Maybe it’s the sense of entitlement that a luxury car endows on the owner that convinces them that the rules don’t apply to them:

“Stop sign? Ha! Stop signs are for the proles! I’m behind the wheel of the epitomy of German-engineering – out of the way, peasants!”

God, how I loathe them.

In some cases, I wonder if the cars themselves are actually engineered to encourage this behaviour – is the turn signal level in a BMW Z4 located somewhere really inconvenient? In the glove compartment? Under the seat? In the trunk? Or did ze krafty Germans eliminate it altogether in the name of efficiency and some extra legroom?

I originally suspected the root cause was that people driving these cars felt they were somehow better than everyone else on the road. But even if that were the original cause, given the plethora of overpriced “luxury” cars on the road in Vancouver that can no longer be the reason. One of first things Ashley noticed when she moved here was the number of high-end cars, and how every car, even the non-luxury cars, were immaculately groomed. And she’s from New York – you know, the place with all the guys in suits and ties that eat currency for breakfast (little know fact: greenbacks are a surprising source of dietary fibre). So if every Thomas, Richard, and Harold in Vancouver can afford to buy (or, shudder, rent) a BMW, Porsche, Mercedes, or even Hummer, what is the source of this behaviour?

Fear not, for I have a theory…people are idiots.

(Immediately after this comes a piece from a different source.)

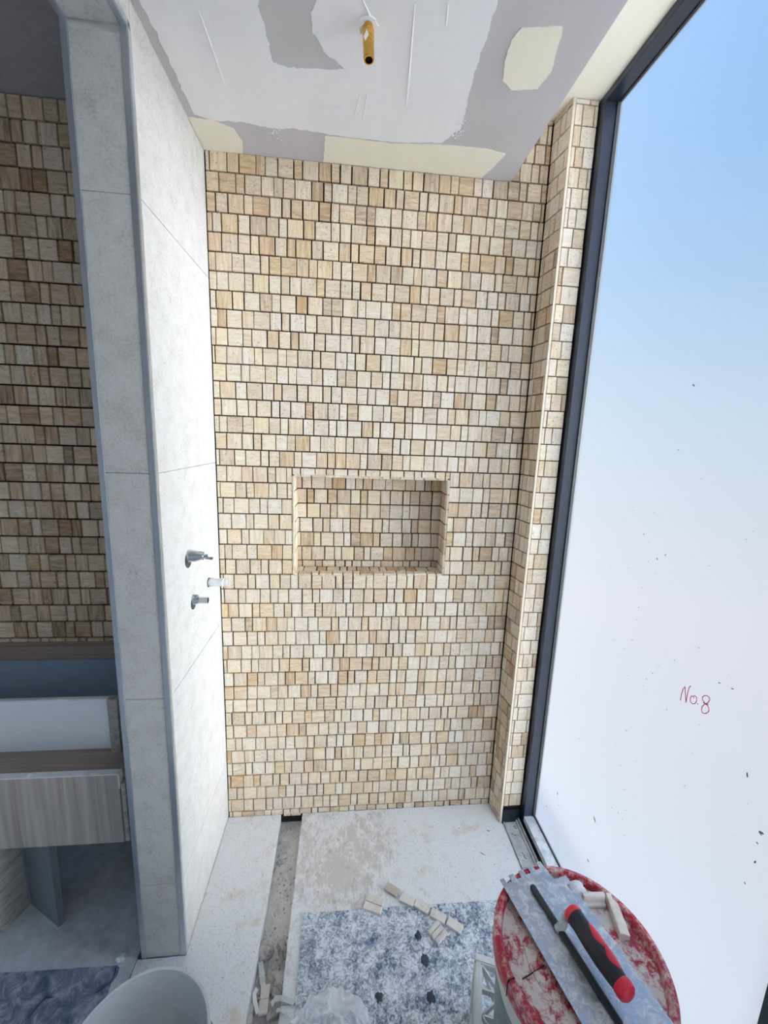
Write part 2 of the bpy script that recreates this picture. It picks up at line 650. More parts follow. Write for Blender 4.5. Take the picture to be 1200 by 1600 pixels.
def place_tiles(parent, tiles, mat, r, limit=300, visible=None):
    """tiles in wall coords (x, z on the plane; mat maps local (x, y=up, z=out) to the world)"""
    items = []
    for cx, cz, w, h, var in tiles:
        loc = Matrix.Translation((cx, cz, -0.0105 + r.uniform(-0.0006, 0.0008))) @ Matrix.Rotation(r.gauss(0, 0.006), 4, 'X') @ Matrix.Rotation(r.gauss(0, 0.006), 4, 'Y') @ Matrix.Rotation(r.gauss(0, 0.006), 4, 'Z')
        mw = mat @ loc
        s = px_size(mw.translation)
        area = 0.0
        if s and -10 < s[0] < 1210 and -10 < s[1] < 1610:
            area = w * h * s[2] ** 2 * abs((mw.translation - CP).normalized().dot(mat.to_3x3() @ Vector((0, 0, 1))))
            if visible and not visible(mw.translation):
                area *= 0.01
        items.append((area, mw, w, h, var))
    items.sort(key=lambda q: -q[0])
    for area, mw, w, h, var in items[:limit]:
        o = bpy.data.objects.new('tile', tile_mesh(w, h, var))
        COL.objects.link(o)
        o.parent = parent
        o.matrix_basis = mw
    rest = items[limit:]
    if rest:
        V, Fc, A = [], [], []
        for area, mw, w, h, var in rest:
            v, f = tile_geo(w, h)
            b = len(V)
            V += [tuple(mw @ Vector(q)) for q in v]
            Fc += [tuple(b + k for k in q) for q in f]
            A += [var[0], var[1], var[2], 1.0] * len(v)
        me = bpy.data.meshes.new('tile_field')
        me.from_pydata(V, [], Fc)
        at_ = me.attributes.new('tint', 'FLOAT_COLOR', 'POINT')
        at_.data.foreach_set('color', A)
        o = link('tile_field', me, M['tile'], parent)
        o['kind'] = 'stuff'


def plane_mat(origin, xd, yd):
    xd, yd = Vector(xd).normalized(), Vector(yd).normalized()
    n = xd.cross(yd)
    return Matrix(((xd.x, yd.x, n.x, origin[0]), (xd.y, yd.y, n.y, origin[1]), (xd.z, yd.z, n.z, origin[2]), (0, 0, 0, 1)))


# ------------------------------------------------------------------ room dimensions
P = PITCH
ZC = 2.3315                # bulkhead ceiling
Z0 = 42.42 * P             # datum of the tile rows
WX = 19.47 * P             # back right corner
PX, PY, PF = 1.0845, -0.0919, 1.165   # pier: outer corner, front plane, window end
ZT = 2.513                 # high ceiling by the window
XB = 17.19 * P             # bulkhead edge
NX, NY = -0.1216, -0.438   # nib wall
ZS = 2.273                 # soffit of the opening
ZA = 2.422                 # vanity ceiling
YF = -3.3                  # wall behind the camera
NI = (0.26, 0.807, Z0 - 24 * P, Z0 - 17.5 * P)   # niche x0, x1, z0, z1
ND = 0.088
LED = 0.030               # tile face stands this far off nothing: faces lie on y = 0

# back wall -----------------------------------------------------------------
bm = bmesh.new()
T = 0.0098
for lo, hi in (((-0.06, T, -0.1), (NI[0] - 0.004, 0.25, 2.7)), ((NI[1] + 0.004, T, -0.1), (1.215, 0.25, 2.7)),
               ((NI[0] - 0.004, T, -0.1), (NI[1] + 0.004, 0.25, NI[2] - 0.004)), ((NI[0] - 0.004, T, NI[3] + 0.004), (NI[1] + 0.004, 0.25, 2.7)),
               ((NI[0] - 0.004, ND + T, NI[2] - 0.004), (NI[1] + 0.004, 0.25, NI[3] + 0.004))):
    add_box(bm, lo, hi)
wall_back = struct(obj('wall_back', bm, M['adhesive']), 'shower back wall of small travertine mosaic tiles around a niche')
r = random.Random(11)
GAP = 0.0044
tl = []


def row(k):
    return (Z0 - (k + 1) * P, Z0 - k * P)


tl += lay_rows(r, 0.79, WX - 0.001, [row(k) for k in (-4, -3, -2, -1)][1:] + [(row(-4)[0], ZT)], P, GAP, -0.03)
tl += lay_rows(r, 0.002, WX - 0.001, [row(k) for k in range(0, 6)], P, GAP, -0.12)
tl += lay_rows(r, 0.002, WX - 0.001, [row(k) for k in range(6, 11)], P, GAP, -0.06)
tl += lay_rows(r, 0.002, WX - 0.001, [row(k) for k in range(11, 17)], P, GAP)
tl += lay_rows(r, 0.002, NI[0] - 0.006, [row(k) for k in range(17, 24)], P, GAP)
tl += lay_rows(r, NI[1] + 0.004, WX - 0.001, [row(k) for k in range(17, 24)], P, GAP)
tl += lay_rows(r, NI[0] - 0.006, NI[1] + 0.004, [(NI[3] + 0.001, row(17)[1])], P, GAP)
tl += lay_rows(r, 0.002, WX - 0.001, [row(k) for k in range(24, 42)], P, GAP)
tl += lay_rows(r, 0.002, WX - 0.001, [(-0.003, row(42)[1])], P, GAP)
tl += lay_rows(r, 0.215, 0.287, [(-0.012, 0.004)], P, GAP)
place_tiles(wall_back, tl, plane_mat((0, 0, 0), (1, 0, 0), (0, 0, 1)), r, 300)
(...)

Now, before you retort with “No, you’re wrong Brendon! People are rational and thoughtful beings!”, hear me out. It was only when I observed a pedestrian step into a crosswalk, looking in the opposite direction from traffic flow, traffic, I might add, that was flowing through a green light perpendicular to the pedestrian’s route, that the truth became evident. I realized that in my previous observations the luxury cars were a red herring, a distraction that prevented me from seeing the underlying cause of bad driving: people. People talking on their cell phones. People checking their makeup. People who can’t see over the steering wheel. People who were too busy trying to look cool to notice the traffic backup, only to end up in the middle of the intersection when the light changed – yeah, people are looking at you, buddy, but not for the reasons you think.

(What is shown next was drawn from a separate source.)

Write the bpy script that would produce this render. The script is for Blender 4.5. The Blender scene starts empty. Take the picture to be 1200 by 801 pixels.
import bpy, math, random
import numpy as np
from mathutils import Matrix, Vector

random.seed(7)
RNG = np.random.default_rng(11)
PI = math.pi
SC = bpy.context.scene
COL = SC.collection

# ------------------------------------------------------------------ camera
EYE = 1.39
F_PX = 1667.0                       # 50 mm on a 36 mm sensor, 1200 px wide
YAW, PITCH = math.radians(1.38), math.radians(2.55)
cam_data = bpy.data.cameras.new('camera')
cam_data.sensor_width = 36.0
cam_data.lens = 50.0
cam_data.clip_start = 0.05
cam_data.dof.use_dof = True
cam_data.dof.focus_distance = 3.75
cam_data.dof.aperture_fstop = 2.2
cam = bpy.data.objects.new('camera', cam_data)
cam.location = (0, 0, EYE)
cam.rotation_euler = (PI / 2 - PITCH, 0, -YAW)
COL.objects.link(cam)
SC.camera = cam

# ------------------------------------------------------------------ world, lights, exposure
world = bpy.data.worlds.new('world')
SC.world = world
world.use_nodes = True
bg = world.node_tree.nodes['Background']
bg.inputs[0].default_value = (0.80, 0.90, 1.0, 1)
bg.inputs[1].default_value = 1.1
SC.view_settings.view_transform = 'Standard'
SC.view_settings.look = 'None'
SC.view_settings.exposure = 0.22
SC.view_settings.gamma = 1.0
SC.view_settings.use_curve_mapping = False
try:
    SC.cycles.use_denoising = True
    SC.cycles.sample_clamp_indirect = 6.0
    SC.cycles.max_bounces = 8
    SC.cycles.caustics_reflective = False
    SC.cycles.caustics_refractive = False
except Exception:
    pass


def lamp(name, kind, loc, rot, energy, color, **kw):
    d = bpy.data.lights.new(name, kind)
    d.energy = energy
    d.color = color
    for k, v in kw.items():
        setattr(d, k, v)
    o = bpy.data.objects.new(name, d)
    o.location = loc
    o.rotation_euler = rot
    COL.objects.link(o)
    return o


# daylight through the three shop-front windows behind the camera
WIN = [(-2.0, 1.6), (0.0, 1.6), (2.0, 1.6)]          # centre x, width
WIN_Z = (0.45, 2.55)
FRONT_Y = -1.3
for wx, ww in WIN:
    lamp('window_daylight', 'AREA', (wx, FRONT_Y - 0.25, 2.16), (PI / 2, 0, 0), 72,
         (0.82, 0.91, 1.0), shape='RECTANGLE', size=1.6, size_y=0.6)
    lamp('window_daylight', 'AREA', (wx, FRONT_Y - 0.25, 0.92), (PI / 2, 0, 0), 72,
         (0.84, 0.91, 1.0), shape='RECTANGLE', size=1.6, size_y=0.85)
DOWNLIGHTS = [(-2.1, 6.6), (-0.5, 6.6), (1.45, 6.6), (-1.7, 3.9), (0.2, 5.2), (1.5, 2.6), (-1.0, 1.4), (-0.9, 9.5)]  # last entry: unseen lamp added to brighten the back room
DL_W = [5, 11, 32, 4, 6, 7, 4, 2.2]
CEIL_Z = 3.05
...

The solution is simple: get rid of the idiotic people. So the next time a pedestrian wades into rush hour traffic without the benefit of a crosswalk light, do Mr. Darwin a favour and turn that bozo into a car bra. Only you can stop idiocy.

Are We Adults Yet?

I’ve been thinking a lot about what it feels like being an adult. It crept up on me so stealthily, I had hardly noticed until a newscaster last week mentioned how “an adult male” had been apprehended doing something or other. And that the man was twenty-three. Twenty-three? Uh-oh, I thought, did I become an adult somewhere and not notice? I sure don’t feel like an adult.

(I can already hear my friends in the web’s version of the cheap seats yelling “and you sure don’t act like one either!”)

Remember elementary school? I remember the heady days in grade two at St. Mary’s Elementary, watching in awe as the grade sevens filed into the gym for an assembly. They were tall. Their voices sounded deep. They got to site on benches instead of the gym floor. And I didn’t have proof, but I was pretty sure they had hair in places I didn’t. They were adults as far as I was concerned.

On arriving in the seventh grade, I was disappointed to learn that, contrary to my earlier belief, I was not an adult. Sure I was tall, but dammit, my knees hurt from growing. My voice was deeper, but had the unfortunate tendency to switch octaves more often than Coldplay‘s frontman, Chris Martin. Those benches hurt my ass and lower back. I had confirmed that seventh graders had hair in weird places, but I sure as hell couldn’t grow a beard if my life depended on it. Sigh. Not an adult yet.

I turned my gaze forward another five years, to the grade twelve students at the local high school. They had cars. They got to pick their own classes. And I didn’t have proof, but I was pretty sure they had done some of the things described in my sex education class.

Five years later and again I experienced disappointment. Sure, I thought with pre-nest-departure artificial bravado, I could drive – but nowhere was worth driving in this hick town. My classes were alright, but not especially useful in the enabling-a-six-figure-salary-and-Porsche-in-the-driveway department. And, confirming my fears, I was definitely falling behind: not only could I still not grow a beard, but I had definitely missed having any of that casual teenage sex my seventh grade sex education class had warned me against. Sigh. Not an adult yet.

And so it the pattern repeated: university? Sigh. Not an adult yet. An employee in the workforce? Nope. Sigh. Not an adult yet. Then I turned around one day, 28, still only shaving once a week to hear some newscaster call a twenty-three year old an adult. What the hell.

Adult? I sure don’t feel like one. Will I ever?